Support for the efforts to end the use of child soldiers also came from Pope John Paul II, who devoted February 2001 to prayer for an end to the exploitation of children in armed conflict under the theme "Never Again Child Soldiers," and from the World Veterans Federation, which adopted a resolution in December 2000 calling for universal ratification of the protocol.

The Amman Conference on the Use of Child Soldiers was held in Amman, Jordan from April 8-10, 2001 under the patronage of Her Majesty Queen Rania Al-Abdallah. This was the fifth in a series of regional conferences organized by the coalition in order to highlight the worldwide exploitation of children as soldiers and build momentum and effective strategies for a global ban on such abuse.

The conference was attended by representatives of the governments of Algeria, Bahrain, Egypt, Jordan, Morocco, Qatar, Saudi Arabia, Sudan, Syria, Tunisia, and Turkey. Participants also included representatives from the Palestinian Authority and more than seventy representatives of local and international NGOs from across the region, national human rights and children's rights institutions, international agencies, and U.N. bodies. At the conclusion of the conference, participants adopted the Amman Declaration on the Use of Children as Soldiers, which strongly condemned the military recruitment and use of children by governments and armed groups across the region, called for prompt ratification and implementation of the new Optional Protocol to the Convention on the Rights of the Child on the involvement of children in armed conflict and other international standards, and included a large number of concrete recommendations for follow up in the region.

Prior to and following the Amman conference, the coalition held consultations in Israel with the deputy minister of defense, representatives of the Israeli Defence Forces, Ministry of Foreign Affairs officials, members of the Knesset and with nongovernmental organizations to discuss military recruitment policy and issues related to the use of children as soldiers in the Middle East.

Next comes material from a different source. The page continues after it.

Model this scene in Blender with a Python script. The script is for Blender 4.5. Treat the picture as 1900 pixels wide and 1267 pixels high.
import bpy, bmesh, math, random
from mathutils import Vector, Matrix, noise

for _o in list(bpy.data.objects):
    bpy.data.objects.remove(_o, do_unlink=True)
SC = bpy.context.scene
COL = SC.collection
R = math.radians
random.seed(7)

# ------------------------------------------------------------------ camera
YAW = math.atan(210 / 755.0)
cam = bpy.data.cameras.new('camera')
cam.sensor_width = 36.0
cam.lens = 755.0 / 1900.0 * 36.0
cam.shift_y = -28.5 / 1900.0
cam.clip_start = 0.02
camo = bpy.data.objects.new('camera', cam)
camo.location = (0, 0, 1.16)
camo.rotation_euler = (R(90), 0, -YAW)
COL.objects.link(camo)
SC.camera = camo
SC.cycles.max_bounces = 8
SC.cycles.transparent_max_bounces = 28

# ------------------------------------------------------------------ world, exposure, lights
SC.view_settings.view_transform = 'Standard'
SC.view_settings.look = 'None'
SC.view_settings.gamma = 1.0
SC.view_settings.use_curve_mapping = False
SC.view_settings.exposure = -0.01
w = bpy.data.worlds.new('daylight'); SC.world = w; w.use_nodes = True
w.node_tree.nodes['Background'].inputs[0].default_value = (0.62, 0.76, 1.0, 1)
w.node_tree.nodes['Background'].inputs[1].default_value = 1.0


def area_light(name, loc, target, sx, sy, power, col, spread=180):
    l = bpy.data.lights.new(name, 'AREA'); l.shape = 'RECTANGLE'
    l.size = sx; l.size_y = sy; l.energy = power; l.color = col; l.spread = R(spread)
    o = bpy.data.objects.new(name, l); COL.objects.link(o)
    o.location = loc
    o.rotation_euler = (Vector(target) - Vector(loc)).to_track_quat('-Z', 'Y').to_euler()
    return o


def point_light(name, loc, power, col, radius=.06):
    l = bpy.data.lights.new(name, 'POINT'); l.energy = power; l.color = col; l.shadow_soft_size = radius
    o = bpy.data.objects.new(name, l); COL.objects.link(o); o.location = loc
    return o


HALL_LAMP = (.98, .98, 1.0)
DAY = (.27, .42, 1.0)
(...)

In June 2001, the Coalition to Stop the Use of Child Soldiers published the first-ever global survey of child soldiers, documenting military recruitment by government armed forces, civil militia, paramilitaries, and non-state armed groups in 180 countries. It found that more than half a million children were recruited into government forces and armed groups in more than eighty-seven countries, and that at least 300,000 of these children were actively fighting in forty-one countries.

The coalition released the report at press conferences in Johannesburg and in New York, where it was also presented to NGO and government delegates to the final preparatory meeting for the U.N. Special Session on Children. National coalitions also released the report from various locations around the world, including Bangkok, Karachi, and Kathmandu; Amman and Beirut; London, Paris, Rome, and Stockholm; and Asuncion and Bogotá.

During the year, the coalition also developed several country programs to strengthen national and regional initiatives by nongovernmental organizations to address the participation of children in armed conflict. In Colombia, national coalition members held a series of successful workshops in conflict zones of the countries, the first series focusing on recruitment prevention with key local actors and the second focusing on indigenous and Afro-Colombian children at risk of recruitment. In Southeast Asia, regional and national NGOs organized a national workshop for the Philippines in Mindanao, bringing together nearly forty NGOs and local government agencies. The workshop assessed trends in the New People's Army, and in Mindanao's separatist and indigenous people's conflicts; prepared a strategic plan for influencing the evolving peace process between the government and armed groups in the country; and created a loose NGO coalition for follow-up. Additional workshops were scheduled to take place before the end of the year in other countries of South and Southeast Asia.

Through its international, regional and national partners, the Coalition also launched a number of targeted campaigning actions during the year, including on the use of child soldiers during the conflict between Ethiopia and Eritrea; deaths of underage military conscripts in Paraguay; the establishment of a Special Court to try war crimes (including child recruitment) in Sierra Leone; recruitment policy and practice by the United Kingdom; and child recruitment by government forces and armed groups in the Democratic Republic of Congo and neighboring countries that are party to the conflict.